▶ _PROVIDED DATA_:
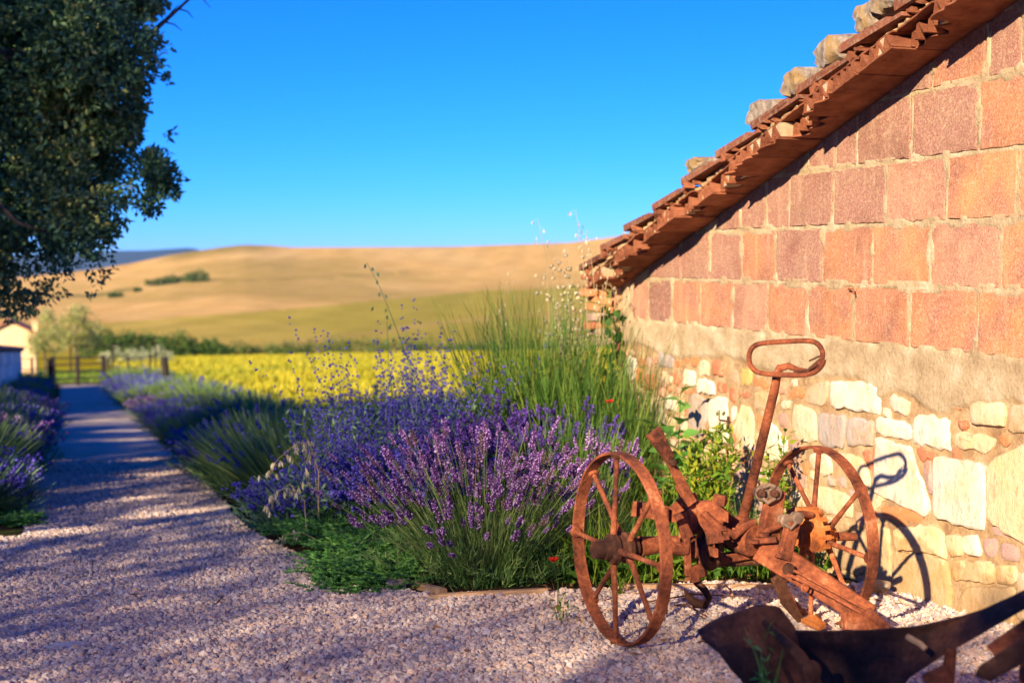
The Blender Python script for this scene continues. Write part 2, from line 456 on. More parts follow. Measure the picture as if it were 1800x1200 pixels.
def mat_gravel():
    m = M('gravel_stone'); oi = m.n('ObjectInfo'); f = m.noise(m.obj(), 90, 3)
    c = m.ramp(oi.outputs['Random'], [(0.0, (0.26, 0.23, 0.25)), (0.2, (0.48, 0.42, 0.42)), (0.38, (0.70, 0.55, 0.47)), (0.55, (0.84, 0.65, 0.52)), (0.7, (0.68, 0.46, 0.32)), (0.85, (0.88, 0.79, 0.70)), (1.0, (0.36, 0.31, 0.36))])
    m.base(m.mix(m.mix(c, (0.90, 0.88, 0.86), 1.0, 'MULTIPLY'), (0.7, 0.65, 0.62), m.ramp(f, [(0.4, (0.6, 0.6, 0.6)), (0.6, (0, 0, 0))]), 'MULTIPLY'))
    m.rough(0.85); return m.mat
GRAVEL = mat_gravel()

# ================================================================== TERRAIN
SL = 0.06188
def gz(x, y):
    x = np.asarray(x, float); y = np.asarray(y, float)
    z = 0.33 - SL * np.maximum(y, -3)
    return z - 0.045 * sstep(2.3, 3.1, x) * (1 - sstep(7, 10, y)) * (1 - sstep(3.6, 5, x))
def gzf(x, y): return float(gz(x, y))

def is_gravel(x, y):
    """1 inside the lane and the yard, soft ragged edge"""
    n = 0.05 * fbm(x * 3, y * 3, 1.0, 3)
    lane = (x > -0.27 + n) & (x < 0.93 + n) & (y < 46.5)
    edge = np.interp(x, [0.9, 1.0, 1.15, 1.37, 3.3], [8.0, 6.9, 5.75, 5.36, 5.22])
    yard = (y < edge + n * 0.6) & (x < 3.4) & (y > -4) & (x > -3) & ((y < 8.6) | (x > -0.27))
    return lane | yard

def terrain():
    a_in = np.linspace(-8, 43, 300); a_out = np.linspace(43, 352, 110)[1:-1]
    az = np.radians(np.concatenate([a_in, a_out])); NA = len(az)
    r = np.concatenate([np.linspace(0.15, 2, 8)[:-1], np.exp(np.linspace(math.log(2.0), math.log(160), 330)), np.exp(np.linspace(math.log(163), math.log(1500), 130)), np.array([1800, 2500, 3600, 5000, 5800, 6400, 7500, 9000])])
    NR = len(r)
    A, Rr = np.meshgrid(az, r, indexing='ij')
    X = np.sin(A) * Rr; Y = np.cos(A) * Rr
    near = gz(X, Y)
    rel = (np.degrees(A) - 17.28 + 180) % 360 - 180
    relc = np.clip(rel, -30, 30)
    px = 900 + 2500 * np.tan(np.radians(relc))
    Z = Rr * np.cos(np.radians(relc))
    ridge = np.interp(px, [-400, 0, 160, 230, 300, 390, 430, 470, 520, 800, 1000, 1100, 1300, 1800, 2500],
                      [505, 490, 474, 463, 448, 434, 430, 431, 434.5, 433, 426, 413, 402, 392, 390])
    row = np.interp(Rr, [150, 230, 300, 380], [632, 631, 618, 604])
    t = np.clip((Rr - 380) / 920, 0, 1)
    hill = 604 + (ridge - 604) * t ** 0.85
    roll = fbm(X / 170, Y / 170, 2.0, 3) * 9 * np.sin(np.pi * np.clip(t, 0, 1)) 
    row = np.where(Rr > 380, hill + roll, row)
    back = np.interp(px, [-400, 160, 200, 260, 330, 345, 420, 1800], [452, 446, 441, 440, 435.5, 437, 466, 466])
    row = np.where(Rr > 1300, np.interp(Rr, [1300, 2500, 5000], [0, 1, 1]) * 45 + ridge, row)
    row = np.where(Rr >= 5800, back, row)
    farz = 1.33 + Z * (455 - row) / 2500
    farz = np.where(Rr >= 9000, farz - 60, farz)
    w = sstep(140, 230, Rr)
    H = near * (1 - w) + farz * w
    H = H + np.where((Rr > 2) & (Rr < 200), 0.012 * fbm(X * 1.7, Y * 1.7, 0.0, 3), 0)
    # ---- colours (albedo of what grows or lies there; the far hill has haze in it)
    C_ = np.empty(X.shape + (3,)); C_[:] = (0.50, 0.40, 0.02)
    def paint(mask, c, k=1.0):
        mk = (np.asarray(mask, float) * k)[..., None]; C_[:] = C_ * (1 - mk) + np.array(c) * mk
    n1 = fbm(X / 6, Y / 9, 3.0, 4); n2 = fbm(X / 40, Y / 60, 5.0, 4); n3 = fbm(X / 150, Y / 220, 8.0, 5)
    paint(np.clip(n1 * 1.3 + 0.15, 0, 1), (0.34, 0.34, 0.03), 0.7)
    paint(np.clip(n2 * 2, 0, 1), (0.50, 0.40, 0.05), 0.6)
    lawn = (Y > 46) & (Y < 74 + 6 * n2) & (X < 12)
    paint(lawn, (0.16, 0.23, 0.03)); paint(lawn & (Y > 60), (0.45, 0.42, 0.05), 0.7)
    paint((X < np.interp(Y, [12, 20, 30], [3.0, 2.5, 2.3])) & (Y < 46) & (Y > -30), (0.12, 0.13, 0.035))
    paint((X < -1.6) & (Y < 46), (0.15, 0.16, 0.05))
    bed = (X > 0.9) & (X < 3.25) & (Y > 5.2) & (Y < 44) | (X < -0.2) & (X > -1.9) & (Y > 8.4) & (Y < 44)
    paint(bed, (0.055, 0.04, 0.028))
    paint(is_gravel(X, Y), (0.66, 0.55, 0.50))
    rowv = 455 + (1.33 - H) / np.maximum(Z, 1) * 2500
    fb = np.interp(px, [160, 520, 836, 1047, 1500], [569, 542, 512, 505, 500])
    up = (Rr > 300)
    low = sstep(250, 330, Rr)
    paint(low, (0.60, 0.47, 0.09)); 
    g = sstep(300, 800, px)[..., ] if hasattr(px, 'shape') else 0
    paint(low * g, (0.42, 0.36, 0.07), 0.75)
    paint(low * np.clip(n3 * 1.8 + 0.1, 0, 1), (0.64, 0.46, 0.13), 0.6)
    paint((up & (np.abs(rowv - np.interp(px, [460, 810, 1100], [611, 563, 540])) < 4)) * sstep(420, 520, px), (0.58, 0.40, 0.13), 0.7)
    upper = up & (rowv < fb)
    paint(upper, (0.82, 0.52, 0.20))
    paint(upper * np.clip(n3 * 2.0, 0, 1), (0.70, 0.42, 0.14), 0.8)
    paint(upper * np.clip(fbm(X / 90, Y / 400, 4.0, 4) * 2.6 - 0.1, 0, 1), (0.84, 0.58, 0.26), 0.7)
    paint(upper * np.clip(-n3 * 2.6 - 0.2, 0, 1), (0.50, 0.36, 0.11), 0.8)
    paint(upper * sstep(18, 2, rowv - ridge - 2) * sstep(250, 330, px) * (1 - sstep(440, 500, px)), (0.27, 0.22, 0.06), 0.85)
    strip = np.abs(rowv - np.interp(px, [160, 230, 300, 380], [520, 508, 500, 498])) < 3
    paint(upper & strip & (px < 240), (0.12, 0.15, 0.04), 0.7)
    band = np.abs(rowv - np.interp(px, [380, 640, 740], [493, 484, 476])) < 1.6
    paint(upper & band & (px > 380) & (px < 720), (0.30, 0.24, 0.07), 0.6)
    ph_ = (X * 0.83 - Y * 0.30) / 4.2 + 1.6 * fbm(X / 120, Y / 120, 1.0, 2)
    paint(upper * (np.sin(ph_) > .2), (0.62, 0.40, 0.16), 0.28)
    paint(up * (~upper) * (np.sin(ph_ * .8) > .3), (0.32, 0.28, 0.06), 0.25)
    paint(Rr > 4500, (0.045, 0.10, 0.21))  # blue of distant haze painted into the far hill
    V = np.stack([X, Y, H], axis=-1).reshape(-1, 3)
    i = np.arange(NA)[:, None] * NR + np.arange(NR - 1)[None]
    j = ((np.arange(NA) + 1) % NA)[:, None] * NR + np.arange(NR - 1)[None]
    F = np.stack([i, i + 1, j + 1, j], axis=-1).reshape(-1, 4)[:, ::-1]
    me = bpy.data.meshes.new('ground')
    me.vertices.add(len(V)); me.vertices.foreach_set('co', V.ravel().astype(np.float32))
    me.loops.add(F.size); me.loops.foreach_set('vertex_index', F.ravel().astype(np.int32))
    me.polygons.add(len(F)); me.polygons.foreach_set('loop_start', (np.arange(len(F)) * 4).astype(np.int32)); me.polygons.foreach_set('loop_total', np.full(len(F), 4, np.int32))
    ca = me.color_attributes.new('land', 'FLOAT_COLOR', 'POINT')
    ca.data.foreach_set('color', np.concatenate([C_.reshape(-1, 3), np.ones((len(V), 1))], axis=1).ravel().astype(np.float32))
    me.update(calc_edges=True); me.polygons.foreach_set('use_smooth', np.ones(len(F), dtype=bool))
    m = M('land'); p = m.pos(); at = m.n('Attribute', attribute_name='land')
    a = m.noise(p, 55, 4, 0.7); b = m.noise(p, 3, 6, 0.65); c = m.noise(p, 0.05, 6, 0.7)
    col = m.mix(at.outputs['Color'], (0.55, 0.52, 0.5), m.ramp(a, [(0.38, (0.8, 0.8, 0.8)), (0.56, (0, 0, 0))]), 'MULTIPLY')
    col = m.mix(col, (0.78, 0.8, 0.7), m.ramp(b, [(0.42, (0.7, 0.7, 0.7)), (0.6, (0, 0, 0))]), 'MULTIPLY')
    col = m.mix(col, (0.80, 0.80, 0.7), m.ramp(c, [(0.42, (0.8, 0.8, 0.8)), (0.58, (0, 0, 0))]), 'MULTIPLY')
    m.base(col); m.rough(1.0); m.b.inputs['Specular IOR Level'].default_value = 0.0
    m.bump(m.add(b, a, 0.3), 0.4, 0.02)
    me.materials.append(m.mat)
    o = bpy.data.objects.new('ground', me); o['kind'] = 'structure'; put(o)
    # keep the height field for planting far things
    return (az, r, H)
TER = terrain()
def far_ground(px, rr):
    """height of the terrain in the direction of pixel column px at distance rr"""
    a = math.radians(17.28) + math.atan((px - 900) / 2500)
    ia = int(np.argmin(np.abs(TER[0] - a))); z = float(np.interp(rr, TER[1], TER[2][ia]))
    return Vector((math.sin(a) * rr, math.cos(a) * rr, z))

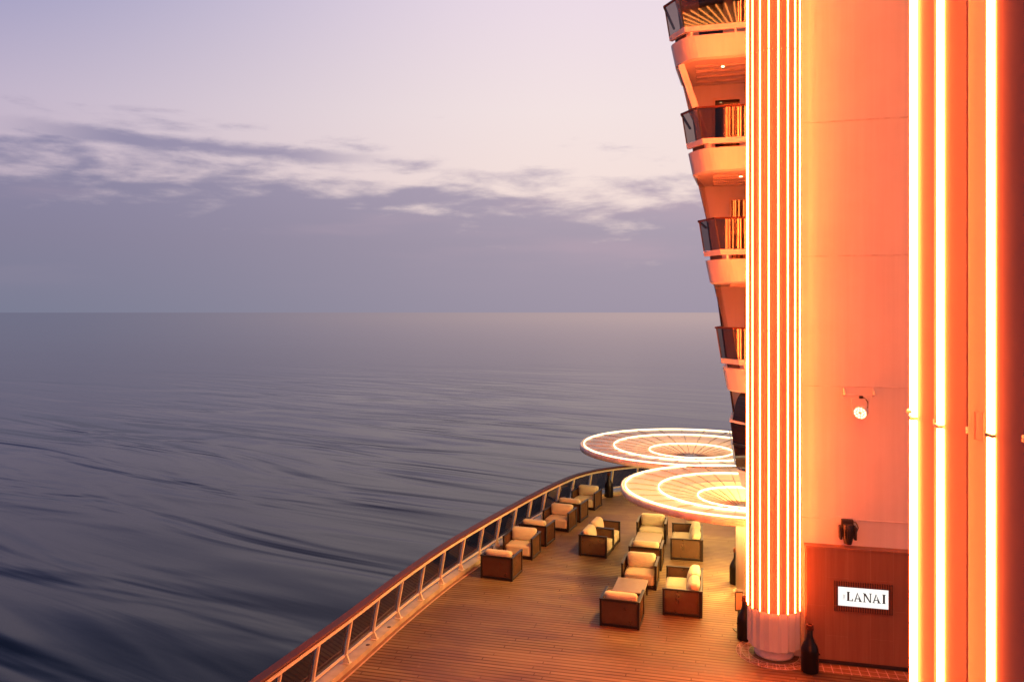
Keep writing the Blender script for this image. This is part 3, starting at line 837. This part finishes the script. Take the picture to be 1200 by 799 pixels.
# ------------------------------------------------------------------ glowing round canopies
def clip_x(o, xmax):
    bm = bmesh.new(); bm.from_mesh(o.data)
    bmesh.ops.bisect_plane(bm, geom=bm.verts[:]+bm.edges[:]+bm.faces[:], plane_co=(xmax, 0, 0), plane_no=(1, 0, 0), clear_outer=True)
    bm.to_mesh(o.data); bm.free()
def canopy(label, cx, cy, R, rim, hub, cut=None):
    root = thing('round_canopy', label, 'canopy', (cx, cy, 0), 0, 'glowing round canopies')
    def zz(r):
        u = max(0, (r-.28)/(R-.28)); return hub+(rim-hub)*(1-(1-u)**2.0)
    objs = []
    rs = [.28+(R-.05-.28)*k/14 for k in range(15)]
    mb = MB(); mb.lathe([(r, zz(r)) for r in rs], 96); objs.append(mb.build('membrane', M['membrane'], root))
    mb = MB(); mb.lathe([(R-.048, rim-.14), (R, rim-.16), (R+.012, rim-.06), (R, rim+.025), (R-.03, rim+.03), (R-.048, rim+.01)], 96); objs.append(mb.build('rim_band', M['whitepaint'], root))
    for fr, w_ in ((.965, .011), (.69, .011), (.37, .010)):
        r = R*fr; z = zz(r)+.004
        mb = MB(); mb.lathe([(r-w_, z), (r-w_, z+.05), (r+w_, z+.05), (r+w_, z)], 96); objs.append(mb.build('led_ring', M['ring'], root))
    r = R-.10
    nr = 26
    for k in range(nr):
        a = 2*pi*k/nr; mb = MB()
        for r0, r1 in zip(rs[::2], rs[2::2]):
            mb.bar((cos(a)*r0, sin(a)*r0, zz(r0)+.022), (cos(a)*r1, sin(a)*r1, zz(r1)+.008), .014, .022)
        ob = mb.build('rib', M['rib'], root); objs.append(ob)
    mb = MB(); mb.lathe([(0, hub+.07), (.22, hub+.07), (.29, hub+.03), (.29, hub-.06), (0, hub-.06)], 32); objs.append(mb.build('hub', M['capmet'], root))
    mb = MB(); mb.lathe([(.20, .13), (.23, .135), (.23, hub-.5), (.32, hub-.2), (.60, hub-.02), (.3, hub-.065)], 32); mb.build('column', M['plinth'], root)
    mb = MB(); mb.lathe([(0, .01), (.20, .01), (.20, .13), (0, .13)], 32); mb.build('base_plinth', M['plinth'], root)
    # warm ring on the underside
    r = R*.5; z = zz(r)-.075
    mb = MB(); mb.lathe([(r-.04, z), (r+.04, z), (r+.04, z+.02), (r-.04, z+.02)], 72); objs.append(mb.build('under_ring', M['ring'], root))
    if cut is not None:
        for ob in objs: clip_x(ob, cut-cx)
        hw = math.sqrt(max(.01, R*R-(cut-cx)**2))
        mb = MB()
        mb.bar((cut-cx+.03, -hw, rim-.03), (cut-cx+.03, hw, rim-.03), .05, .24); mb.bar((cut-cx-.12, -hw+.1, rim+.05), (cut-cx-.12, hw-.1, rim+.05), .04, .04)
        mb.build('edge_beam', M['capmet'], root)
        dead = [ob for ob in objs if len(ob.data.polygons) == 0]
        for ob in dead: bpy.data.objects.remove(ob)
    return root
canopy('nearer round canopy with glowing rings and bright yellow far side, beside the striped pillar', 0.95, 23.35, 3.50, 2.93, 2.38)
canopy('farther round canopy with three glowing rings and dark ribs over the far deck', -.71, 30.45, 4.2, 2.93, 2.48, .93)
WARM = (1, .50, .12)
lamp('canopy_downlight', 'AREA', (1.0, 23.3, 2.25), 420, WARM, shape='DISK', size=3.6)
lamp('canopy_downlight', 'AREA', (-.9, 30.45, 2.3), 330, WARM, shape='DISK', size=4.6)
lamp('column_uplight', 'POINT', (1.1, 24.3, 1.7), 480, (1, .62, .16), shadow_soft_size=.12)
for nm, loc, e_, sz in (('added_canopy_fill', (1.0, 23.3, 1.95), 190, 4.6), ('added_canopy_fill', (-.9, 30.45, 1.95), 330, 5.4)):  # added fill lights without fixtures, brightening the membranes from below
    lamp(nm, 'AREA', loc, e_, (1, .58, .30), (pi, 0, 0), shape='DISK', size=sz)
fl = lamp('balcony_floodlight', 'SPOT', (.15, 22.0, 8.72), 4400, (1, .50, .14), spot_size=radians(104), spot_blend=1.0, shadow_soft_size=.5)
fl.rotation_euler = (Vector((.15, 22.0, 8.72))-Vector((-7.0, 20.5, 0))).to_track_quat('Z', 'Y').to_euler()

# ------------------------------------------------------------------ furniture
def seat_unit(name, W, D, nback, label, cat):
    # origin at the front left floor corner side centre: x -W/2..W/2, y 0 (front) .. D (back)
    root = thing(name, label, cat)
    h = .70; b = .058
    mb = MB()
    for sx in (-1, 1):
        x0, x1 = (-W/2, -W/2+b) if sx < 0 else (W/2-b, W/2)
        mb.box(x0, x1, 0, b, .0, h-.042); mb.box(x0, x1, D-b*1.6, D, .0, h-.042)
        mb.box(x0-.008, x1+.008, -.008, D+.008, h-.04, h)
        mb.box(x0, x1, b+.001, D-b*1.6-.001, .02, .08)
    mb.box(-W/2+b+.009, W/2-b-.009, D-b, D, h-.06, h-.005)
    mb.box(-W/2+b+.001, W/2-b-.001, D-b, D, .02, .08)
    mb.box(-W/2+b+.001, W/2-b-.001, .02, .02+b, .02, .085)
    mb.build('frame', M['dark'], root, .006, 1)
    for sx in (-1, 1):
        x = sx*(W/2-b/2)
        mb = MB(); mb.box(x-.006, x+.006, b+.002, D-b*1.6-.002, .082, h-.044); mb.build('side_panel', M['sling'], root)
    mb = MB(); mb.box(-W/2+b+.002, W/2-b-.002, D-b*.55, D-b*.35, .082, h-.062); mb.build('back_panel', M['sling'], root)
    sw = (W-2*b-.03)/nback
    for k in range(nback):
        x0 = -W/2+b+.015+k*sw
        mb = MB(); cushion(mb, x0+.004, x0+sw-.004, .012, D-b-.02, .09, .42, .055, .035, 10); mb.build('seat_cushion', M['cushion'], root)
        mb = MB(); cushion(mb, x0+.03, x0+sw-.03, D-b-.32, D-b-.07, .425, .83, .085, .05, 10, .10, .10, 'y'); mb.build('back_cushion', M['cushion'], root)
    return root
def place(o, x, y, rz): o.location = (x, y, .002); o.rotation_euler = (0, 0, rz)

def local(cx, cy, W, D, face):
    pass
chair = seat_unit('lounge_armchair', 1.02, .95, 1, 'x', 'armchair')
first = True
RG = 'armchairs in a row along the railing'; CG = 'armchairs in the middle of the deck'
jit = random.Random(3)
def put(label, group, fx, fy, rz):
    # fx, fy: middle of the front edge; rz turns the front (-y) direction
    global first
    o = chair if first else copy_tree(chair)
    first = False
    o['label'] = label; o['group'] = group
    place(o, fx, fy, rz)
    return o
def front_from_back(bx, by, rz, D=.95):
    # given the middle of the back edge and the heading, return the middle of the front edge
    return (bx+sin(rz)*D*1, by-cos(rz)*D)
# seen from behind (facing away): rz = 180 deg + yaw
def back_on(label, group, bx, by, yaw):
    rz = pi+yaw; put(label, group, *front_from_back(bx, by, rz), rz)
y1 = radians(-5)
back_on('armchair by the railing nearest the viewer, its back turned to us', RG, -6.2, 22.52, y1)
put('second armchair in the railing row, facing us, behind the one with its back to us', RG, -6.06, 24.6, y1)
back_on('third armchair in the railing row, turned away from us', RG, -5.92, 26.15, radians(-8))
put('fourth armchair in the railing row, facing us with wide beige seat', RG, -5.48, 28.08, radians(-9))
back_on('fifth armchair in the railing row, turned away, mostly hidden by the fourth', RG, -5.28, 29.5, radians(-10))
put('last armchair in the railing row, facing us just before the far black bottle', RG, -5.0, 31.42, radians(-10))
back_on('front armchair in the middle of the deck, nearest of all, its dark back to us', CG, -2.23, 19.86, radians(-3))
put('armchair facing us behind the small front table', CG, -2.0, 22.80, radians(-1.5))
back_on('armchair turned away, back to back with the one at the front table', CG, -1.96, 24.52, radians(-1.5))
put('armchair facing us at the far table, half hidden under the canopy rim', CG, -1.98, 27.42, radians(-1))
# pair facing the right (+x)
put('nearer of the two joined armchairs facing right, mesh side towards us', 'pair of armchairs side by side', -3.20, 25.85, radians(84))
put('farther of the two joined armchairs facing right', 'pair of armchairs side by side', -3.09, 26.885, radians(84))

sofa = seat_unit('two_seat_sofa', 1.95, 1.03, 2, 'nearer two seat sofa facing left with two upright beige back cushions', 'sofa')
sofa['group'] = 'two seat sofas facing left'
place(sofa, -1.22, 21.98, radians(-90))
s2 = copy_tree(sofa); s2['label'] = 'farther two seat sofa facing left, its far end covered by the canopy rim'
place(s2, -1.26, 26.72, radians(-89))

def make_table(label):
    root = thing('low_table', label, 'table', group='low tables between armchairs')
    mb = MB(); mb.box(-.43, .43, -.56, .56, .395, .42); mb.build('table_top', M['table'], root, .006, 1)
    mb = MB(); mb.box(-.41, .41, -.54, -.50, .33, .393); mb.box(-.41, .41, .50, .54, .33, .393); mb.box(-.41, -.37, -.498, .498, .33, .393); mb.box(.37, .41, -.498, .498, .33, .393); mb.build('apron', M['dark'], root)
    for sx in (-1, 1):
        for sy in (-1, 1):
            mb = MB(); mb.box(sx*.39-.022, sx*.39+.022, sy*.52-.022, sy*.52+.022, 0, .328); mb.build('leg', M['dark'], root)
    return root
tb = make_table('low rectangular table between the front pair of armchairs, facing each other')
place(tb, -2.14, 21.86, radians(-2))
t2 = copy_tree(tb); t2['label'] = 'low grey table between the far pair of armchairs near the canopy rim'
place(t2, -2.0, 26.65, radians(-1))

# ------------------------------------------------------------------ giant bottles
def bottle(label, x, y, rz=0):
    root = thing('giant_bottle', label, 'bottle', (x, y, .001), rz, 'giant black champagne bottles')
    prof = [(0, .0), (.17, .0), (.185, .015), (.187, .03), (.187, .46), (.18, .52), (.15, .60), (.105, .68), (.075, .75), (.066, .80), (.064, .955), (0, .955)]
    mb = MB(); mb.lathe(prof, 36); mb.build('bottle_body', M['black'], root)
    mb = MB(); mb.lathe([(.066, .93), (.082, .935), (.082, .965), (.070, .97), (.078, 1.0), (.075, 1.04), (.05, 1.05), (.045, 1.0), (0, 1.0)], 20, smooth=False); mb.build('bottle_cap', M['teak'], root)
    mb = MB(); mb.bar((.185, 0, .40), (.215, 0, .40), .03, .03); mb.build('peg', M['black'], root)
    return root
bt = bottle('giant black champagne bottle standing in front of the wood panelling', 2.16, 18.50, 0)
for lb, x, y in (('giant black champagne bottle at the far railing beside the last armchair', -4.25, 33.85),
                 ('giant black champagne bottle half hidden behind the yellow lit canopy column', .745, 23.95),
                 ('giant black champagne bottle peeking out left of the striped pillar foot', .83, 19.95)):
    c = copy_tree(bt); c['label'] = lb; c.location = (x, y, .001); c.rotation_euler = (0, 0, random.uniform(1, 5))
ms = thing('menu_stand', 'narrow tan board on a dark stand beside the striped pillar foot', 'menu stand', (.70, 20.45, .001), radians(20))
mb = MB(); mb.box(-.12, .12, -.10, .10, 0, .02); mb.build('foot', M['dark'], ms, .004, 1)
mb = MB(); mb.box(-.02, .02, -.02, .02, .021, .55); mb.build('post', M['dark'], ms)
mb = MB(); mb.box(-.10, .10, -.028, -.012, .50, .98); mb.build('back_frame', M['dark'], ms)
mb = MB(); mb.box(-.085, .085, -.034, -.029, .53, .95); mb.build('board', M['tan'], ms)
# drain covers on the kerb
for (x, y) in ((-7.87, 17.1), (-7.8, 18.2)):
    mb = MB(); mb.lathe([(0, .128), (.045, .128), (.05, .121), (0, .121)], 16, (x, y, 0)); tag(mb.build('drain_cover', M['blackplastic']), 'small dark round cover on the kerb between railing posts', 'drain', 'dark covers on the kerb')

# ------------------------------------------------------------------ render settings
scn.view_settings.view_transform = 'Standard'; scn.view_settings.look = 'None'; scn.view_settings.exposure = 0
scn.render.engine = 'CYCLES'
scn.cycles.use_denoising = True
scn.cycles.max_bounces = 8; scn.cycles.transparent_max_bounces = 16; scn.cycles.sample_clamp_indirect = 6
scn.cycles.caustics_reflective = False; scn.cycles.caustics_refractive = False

▶ _GIVEN EXERCISE_: Word for word, give again the lines from the first entry to the line with "GRAVEL = mat_gravel()", inclusive. Exclude the pictures.

▶ _TASK RESPONSE_:
The Blender Python script for this scene continues. Write part 2, from line 456 on. More parts follow. Measure the picture as if it were 1800x1200 pixels.
def mat_gravel():
    m = M('gravel_stone'); oi = m.n('ObjectInfo'); f = m.noise(m.obj(), 90, 3)
    c = m.ramp(oi.outputs['Random'], [(0.0, (0.26, 0.23, 0.25)), (0.2, (0.48, 0.42, 0.42)), (0.38, (0.70, 0.55, 0.47)), (0.55, (0.84, 0.65, 0.52)), (0.7, (0.68, 0.46, 0.32)), (0.85, (0.88, 0.79, 0.70)), (1.0, (0.36, 0.31, 0.36))])
    m.base(m.mix(m.mix(c, (0.90, 0.88, 0.86), 1.0, 'MULTIPLY'), (0.7, 0.65, 0.62), m.ramp(f, [(0.4, (0.6, 0.6, 0.6)), (0.6, (0, 0, 0))]), 'MULTIPLY'))
    m.rough(0.85); return m.mat
GRAVEL = mat_gravel()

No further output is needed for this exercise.